━━ EXTRACTED MATERIAL ━━

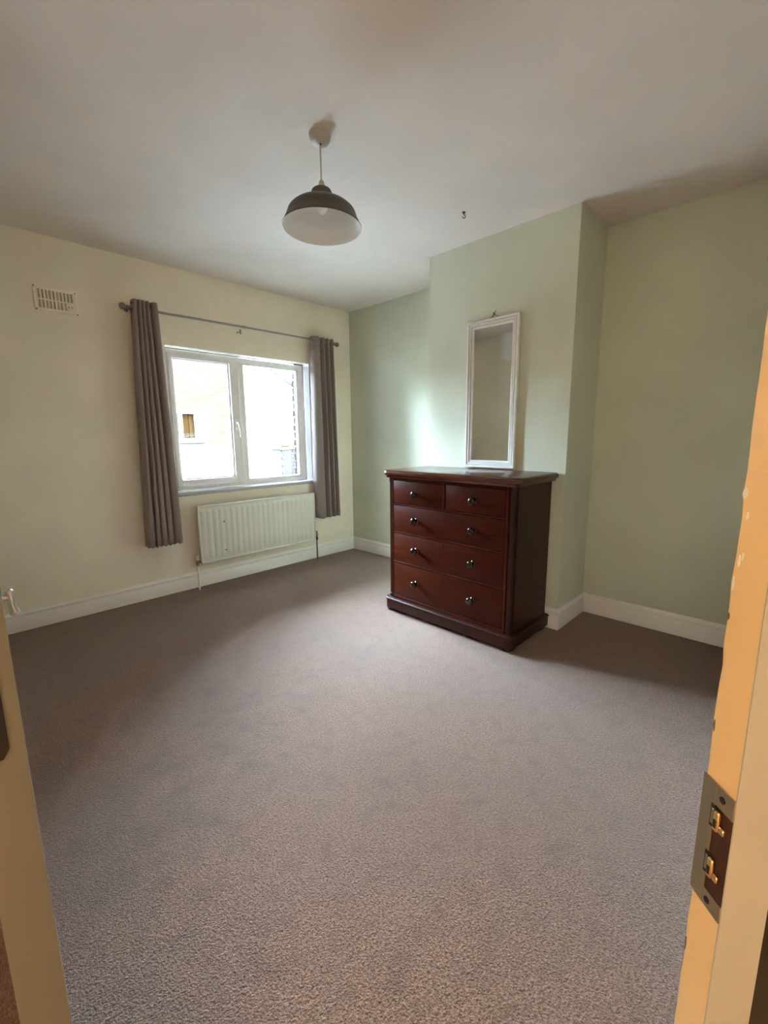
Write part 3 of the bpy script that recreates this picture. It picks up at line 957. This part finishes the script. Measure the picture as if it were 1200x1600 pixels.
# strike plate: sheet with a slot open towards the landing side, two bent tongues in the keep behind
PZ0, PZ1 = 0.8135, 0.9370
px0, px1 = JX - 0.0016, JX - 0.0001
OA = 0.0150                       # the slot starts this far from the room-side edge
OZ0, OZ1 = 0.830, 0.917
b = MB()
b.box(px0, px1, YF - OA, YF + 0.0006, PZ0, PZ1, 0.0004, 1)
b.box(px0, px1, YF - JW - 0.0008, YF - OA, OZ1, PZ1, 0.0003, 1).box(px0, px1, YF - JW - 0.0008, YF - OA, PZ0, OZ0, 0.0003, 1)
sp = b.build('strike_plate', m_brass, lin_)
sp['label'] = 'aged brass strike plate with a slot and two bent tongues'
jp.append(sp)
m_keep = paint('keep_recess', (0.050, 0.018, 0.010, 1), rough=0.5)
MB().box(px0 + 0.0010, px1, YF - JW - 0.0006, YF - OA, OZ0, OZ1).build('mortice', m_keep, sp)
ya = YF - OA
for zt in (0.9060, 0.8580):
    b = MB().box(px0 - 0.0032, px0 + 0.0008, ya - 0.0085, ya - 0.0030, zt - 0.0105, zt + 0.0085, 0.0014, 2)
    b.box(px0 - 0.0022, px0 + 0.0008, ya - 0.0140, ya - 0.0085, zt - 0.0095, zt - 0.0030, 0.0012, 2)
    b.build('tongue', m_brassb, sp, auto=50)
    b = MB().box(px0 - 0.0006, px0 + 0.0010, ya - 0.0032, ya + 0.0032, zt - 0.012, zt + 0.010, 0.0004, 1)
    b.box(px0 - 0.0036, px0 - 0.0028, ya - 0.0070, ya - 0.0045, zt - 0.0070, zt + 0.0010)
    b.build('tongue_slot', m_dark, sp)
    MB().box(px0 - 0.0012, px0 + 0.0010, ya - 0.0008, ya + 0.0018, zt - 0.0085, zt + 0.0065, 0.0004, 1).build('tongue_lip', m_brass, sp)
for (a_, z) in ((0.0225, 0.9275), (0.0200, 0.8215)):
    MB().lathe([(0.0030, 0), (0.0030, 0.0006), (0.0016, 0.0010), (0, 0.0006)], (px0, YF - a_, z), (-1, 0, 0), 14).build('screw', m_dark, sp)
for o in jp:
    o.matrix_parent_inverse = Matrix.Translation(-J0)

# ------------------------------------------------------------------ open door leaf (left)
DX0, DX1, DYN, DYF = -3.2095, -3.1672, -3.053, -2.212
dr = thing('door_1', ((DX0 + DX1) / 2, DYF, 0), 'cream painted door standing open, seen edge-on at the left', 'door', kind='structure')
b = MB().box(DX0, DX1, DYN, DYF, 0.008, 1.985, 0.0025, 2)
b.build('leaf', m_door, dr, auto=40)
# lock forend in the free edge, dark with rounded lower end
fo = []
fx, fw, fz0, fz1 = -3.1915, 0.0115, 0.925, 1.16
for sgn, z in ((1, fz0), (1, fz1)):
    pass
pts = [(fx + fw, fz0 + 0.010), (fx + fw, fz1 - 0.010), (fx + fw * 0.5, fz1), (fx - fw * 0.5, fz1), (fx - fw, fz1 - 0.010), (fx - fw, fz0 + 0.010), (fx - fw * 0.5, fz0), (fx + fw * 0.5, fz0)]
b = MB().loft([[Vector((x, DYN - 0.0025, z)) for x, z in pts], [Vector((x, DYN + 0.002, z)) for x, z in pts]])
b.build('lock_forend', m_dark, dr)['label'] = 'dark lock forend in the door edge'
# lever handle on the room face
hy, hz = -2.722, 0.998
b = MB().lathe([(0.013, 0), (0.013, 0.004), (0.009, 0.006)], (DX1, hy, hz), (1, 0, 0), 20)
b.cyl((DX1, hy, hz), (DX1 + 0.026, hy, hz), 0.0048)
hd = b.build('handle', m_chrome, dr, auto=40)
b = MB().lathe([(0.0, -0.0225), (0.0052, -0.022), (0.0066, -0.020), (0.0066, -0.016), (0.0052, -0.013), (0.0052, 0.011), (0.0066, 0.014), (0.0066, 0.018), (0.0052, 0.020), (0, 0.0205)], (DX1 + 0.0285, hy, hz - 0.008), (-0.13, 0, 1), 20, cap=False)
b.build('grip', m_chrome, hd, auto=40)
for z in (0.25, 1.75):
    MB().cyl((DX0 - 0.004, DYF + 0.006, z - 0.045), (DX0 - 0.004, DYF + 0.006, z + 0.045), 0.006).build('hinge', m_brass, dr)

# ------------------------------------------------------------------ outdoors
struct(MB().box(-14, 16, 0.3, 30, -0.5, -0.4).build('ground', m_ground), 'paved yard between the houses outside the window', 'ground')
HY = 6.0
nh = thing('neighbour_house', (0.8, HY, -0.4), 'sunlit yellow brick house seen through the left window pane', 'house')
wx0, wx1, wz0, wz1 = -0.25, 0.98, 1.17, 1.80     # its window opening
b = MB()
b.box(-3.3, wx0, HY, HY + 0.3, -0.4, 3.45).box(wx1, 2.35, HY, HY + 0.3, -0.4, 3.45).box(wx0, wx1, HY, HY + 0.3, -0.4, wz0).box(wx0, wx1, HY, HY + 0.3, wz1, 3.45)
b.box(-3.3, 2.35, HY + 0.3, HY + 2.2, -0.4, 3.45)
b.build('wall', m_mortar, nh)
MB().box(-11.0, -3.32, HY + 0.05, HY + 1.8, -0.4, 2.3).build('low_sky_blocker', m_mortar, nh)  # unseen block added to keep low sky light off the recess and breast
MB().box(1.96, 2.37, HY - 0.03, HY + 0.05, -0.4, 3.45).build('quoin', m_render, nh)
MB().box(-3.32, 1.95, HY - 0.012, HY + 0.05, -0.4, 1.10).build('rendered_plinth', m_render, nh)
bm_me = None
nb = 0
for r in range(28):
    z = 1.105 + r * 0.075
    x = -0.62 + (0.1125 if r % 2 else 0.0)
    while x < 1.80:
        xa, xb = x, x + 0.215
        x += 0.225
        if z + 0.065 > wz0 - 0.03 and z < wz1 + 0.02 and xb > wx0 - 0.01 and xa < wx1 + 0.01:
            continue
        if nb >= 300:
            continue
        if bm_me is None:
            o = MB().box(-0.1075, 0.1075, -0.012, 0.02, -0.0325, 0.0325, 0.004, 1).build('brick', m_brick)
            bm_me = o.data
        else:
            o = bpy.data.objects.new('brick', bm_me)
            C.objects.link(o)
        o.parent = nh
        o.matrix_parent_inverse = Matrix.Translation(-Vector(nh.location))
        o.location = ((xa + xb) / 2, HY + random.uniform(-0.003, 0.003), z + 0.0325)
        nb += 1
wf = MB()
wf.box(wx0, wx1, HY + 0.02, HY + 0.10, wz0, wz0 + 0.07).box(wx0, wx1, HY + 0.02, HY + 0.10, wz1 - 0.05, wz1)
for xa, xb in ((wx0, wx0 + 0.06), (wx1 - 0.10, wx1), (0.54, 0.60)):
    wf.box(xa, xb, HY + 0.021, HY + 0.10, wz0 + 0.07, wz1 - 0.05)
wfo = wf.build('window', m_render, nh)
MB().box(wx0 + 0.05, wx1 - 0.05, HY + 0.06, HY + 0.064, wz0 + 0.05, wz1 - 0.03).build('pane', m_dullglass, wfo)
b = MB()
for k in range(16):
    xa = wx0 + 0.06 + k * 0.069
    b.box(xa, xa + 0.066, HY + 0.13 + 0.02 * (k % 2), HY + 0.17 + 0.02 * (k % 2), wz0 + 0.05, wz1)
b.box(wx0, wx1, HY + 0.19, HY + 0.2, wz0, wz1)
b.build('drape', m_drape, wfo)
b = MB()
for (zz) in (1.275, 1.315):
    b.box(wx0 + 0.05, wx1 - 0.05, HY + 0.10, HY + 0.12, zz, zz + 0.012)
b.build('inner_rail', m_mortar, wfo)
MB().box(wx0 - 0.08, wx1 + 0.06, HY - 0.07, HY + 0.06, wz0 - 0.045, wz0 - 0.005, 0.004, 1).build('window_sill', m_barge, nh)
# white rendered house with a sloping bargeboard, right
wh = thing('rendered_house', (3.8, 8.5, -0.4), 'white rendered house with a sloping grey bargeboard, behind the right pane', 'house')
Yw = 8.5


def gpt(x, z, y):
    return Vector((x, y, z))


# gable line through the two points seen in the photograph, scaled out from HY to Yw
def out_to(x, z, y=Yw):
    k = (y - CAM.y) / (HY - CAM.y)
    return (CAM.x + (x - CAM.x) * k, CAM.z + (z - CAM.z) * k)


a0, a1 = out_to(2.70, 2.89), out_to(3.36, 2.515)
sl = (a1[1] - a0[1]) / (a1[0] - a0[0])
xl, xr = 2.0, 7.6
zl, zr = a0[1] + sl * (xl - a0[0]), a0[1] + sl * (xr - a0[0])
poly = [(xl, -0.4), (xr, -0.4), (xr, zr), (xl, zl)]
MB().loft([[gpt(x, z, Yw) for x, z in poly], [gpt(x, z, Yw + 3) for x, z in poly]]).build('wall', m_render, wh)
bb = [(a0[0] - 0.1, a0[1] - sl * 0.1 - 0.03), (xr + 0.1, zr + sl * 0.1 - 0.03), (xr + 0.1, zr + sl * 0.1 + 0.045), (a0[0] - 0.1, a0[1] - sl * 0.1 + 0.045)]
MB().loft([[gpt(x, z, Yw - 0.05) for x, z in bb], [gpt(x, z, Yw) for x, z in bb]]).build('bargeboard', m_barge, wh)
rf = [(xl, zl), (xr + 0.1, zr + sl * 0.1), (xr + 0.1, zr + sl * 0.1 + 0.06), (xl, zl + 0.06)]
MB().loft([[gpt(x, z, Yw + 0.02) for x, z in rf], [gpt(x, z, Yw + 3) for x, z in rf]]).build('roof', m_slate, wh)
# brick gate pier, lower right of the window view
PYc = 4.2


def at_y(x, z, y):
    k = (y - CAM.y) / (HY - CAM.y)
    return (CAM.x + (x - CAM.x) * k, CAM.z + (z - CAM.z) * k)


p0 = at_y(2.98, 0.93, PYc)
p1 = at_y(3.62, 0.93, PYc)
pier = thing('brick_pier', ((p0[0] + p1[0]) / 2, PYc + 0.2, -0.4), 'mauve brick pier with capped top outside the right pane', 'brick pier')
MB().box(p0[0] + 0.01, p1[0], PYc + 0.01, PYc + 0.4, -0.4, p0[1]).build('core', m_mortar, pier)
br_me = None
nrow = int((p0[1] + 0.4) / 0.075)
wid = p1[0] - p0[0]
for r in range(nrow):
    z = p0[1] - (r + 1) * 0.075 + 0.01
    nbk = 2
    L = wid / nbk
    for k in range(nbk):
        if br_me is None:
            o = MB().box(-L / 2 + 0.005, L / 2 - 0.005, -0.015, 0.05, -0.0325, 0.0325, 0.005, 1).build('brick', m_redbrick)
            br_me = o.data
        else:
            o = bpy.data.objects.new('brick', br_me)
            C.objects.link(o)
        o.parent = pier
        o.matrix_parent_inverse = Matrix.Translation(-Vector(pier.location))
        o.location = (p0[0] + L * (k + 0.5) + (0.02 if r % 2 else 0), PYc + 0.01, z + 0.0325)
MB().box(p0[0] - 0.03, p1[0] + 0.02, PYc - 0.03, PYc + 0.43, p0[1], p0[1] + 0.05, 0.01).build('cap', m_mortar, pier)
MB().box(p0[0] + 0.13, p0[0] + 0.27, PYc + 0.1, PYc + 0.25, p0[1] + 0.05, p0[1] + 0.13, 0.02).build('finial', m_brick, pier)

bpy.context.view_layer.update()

━━━
━━ EXTRACTED MATERIAL ━━

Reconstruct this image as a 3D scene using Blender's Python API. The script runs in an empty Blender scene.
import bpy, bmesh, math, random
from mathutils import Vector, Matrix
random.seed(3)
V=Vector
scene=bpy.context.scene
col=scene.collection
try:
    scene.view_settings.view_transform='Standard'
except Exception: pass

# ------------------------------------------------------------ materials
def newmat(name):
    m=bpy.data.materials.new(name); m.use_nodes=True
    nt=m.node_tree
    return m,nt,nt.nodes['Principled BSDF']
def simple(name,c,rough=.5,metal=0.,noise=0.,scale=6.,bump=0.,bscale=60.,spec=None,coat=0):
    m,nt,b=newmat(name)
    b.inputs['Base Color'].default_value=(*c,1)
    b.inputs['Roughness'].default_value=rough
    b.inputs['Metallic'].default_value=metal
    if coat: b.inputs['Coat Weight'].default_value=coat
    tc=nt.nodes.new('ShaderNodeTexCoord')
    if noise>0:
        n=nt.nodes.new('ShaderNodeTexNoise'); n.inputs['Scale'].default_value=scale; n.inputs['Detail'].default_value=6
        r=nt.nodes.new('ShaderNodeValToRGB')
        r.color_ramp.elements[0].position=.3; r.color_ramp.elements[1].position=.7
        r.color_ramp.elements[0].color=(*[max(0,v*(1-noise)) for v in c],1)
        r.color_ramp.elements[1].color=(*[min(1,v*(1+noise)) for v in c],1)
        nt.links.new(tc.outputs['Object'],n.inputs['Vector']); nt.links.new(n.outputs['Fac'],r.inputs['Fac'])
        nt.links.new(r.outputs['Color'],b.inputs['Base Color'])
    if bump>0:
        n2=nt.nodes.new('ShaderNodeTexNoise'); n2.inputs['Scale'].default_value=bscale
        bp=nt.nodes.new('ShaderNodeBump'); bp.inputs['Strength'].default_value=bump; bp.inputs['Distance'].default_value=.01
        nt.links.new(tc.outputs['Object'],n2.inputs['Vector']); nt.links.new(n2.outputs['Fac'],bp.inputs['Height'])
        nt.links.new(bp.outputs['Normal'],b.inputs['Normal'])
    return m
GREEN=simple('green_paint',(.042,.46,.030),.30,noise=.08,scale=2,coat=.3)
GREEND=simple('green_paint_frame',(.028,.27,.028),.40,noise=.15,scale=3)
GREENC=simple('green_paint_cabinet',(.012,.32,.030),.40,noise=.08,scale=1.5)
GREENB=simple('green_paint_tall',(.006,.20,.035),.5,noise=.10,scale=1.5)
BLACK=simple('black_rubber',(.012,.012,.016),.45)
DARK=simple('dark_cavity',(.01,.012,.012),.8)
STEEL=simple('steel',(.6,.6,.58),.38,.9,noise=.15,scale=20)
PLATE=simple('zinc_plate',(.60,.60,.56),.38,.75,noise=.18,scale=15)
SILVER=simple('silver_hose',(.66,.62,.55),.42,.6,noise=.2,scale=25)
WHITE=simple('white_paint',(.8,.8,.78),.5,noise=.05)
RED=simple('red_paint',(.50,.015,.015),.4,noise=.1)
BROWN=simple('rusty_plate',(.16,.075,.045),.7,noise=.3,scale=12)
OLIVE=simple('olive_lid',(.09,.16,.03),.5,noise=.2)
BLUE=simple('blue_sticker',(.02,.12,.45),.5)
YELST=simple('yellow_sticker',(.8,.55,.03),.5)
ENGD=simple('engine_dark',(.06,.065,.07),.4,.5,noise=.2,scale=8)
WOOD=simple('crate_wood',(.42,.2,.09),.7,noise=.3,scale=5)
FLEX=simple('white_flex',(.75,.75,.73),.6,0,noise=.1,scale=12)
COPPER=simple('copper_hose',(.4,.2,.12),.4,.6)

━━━

_WHAT THIS TASK INVOLVES_. Pull every line holding "leaf" out of the records.

_RESULT FOR THIS EXERCISE_.
# ------------------------------------------------------------------ open door leaf (left)
b.build('leaf', m_door, dr, auto=40)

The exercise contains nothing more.